If on the other hand we consider the love which the creature must
naturally pay to his creator, we shall find that the affection we
can suppose the most ingenuous child to bear to the worthiest
parent, is a very faint image of the passion which may be
expected to grow out of this relation. In God, as he is
represented to us in the books of the worthiest divines, is every
thing that can command love; wisdom to conceive, power to
execute, and beneficence actually to carry into effect, whatever
is excellent and admirable.
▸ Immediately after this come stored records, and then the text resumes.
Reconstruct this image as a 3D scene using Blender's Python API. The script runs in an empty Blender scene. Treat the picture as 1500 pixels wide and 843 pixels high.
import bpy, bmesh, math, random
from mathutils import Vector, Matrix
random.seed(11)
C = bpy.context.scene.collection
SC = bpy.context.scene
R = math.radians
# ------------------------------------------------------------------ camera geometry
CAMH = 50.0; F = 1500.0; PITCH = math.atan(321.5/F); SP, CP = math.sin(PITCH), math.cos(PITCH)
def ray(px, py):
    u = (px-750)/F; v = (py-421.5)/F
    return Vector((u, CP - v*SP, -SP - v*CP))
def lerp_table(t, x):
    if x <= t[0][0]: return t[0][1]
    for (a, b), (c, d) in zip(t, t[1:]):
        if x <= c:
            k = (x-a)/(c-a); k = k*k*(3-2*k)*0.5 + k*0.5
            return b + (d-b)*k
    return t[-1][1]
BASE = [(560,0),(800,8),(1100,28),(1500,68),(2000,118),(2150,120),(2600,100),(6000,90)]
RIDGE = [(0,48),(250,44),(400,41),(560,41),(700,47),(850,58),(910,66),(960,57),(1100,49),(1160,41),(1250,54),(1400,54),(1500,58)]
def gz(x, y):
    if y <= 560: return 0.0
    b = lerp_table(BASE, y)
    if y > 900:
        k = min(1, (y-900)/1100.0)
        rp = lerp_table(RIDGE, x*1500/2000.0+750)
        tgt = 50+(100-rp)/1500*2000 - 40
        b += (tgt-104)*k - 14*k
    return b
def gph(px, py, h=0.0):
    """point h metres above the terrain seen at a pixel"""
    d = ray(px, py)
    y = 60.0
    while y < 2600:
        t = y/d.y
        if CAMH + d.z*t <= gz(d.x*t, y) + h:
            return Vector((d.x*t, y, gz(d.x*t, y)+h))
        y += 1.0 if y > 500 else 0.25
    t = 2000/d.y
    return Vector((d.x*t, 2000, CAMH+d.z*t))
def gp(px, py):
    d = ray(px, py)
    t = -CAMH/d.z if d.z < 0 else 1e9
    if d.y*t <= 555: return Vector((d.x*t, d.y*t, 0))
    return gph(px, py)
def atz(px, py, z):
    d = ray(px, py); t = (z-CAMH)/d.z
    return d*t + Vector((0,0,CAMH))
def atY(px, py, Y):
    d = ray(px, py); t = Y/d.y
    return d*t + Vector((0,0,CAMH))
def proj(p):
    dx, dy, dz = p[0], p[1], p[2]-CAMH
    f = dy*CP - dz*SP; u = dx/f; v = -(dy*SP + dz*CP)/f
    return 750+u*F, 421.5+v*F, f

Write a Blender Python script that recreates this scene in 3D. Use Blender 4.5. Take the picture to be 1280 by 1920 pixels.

We are lost in contemplating the
depth and immensity of his perfections. "Every good and every
perfect gift is from the universal Father, with whom is no
variableness, neither shadow of turning." The most soothing and
gratifying of all sentiments, is that of entire confidence in the
divine goodness, a reliance which no adversity can shake, and
which supports him that entertains it under every calamity, that
sees the finger of God in every thing that comes to pass, that
says, "It is good for me to be afflicted," believes, that "all
things work together for blessings" to the pious and the just,
and is intimately persuaded that "our light affliction, which is
but for a moment, is the means and the earnest of a far more
exceeding and eternal weight of glory."